■ PROBLEM REQUIREMENTS
Print the data exactly as it is given, please.
————
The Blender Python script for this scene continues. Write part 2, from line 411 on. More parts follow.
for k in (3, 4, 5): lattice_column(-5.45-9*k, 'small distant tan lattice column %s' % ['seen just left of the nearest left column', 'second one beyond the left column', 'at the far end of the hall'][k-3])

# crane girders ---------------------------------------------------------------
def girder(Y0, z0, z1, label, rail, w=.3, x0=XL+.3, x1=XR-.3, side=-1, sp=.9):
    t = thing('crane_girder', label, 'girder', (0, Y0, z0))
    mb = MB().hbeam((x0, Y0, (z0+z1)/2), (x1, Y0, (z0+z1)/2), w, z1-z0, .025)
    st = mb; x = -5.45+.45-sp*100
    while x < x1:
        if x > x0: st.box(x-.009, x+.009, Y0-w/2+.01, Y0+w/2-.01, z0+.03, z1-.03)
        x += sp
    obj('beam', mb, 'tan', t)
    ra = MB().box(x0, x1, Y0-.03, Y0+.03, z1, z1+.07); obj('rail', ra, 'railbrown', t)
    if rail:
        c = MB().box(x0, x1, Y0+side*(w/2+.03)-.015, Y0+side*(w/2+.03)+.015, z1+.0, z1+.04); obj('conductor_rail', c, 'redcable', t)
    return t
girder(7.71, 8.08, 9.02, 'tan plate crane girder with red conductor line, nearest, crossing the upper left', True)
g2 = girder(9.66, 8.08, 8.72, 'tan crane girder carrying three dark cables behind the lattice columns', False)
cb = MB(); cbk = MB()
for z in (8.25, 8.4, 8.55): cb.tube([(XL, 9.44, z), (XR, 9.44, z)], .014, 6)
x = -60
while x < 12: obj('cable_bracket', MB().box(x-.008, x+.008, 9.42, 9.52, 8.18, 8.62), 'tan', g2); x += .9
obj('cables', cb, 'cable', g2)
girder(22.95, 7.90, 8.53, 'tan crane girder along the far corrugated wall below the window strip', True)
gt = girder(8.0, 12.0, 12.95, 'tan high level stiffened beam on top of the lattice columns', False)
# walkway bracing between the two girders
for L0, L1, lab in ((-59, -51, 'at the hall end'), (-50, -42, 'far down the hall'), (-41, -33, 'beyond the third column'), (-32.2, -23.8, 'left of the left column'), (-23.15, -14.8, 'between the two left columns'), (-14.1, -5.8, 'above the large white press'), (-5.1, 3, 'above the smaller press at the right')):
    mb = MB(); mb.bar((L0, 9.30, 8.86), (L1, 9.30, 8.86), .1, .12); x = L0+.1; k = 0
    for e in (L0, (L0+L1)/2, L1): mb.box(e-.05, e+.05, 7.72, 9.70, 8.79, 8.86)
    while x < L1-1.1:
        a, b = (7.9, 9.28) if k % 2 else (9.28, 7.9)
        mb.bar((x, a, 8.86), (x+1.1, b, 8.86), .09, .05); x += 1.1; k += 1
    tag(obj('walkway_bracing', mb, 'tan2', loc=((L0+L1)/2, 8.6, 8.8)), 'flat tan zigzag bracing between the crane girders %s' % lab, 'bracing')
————
■ TASK RESPONSE
The Blender Python script for this scene continues. Write part 2, from line 411 on. More parts follow.
for k in (3, 4, 5): lattice_column(-5.45-9*k, 'small distant tan lattice column %s' % ['seen just left of the nearest left column', 'second one beyond the left column', 'at the far end of the hall'][k-3])

# crane girders ---------------------------------------------------------------
def girder(Y0, z0, z1, label, rail, w=.3, x0=XL+.3, x1=XR-.3, side=-1, sp=.9):
    t = thing('crane_girder', label, 'girder', (0, Y0, z0))
    mb = MB().hbeam((x0, Y0, (z0+z1)/2), (x1, Y0, (z0+z1)/2), w, z1-z0, .025)
    st = mb; x = -5.45+.45-sp*100
    while x < x1:
        if x > x0: st.box(x-.009, x+.009, Y0-w/2+.01, Y0+w/2-.01, z0+.03, z1-.03)
        x += sp
    obj('beam', mb, 'tan', t)
    ra = MB().box(x0, x1, Y0-.03, Y0+.03, z1, z1+.07); obj('rail', ra, 'railbrown', t)
    if rail:
        c = MB().box(x0, x1, Y0+side*(w/2+.03)-.015, Y0+side*(w/2+.03)+.015, z1+.0, z1+.04); obj('conductor_rail', c, 'redcable', t)
    return t
girder(7.71, 8.08, 9.02, 'tan plate crane girder with red conductor line, nearest, crossing the upper left', True)
g2 = girder(9.66, 8.08, 8.72, 'tan crane girder carrying three dark cables behind the lattice columns', False)
cb = MB(); cbk = MB()
for z in (8.25, 8.4, 8.55): cb.tube([(XL, 9.44, z), (XR, 9.44, z)], .014, 6)
x = -60
while x < 12: obj('cable_bracket', MB().box(x-.008, x+.008, 9.42, 9.52, 8.18, 8.62), 'tan', g2); x += .9
obj('cables', cb, 'cable', g2)
girder(22.95, 7.90, 8.53, 'tan crane girder along the far corrugated wall below the window strip', True)
gt = girder(8.0, 12.0, 12.95, 'tan high level stiffened beam on top of the lattice columns', False)
# walkway bracing between the two girders
for L0, L1, lab in ((-59, -51, 'at the hall end'), (-50, -42, 'far down the hall'), (-41, -33, 'beyond the third column'), (-32.2, -23.8, 'left of the left column'), (-23.15, -14.8, 'between the two left columns'), (-14.1, -5.8, 'above the large white press'), (-5.1, 3, 'above the smaller press at the right')):
    mb = MB(); mb.bar((L0, 9.30, 8.86), (L1, 9.30, 8.86), .1, .12); x = L0+.1; k = 0
    for e in (L0, (L0+L1)/2, L1): mb.box(e-.05, e+.05, 7.72, 9.70, 8.79, 8.86)
    while x < L1-1.1:
        a, b = (7.9, 9.28) if k % 2 else (9.28, 7.9)
        mb.bar((x, a, 8.86), (x+1.1, b, 8.86), .09, .05); x += 1.1; k += 1
    tag(obj('walkway_bracing', mb, 'tan2', loc=((L0+L1)/2, 8.6, 8.8)), 'flat tan zigzag bracing between the crane girders %s' % lab, 'bracing')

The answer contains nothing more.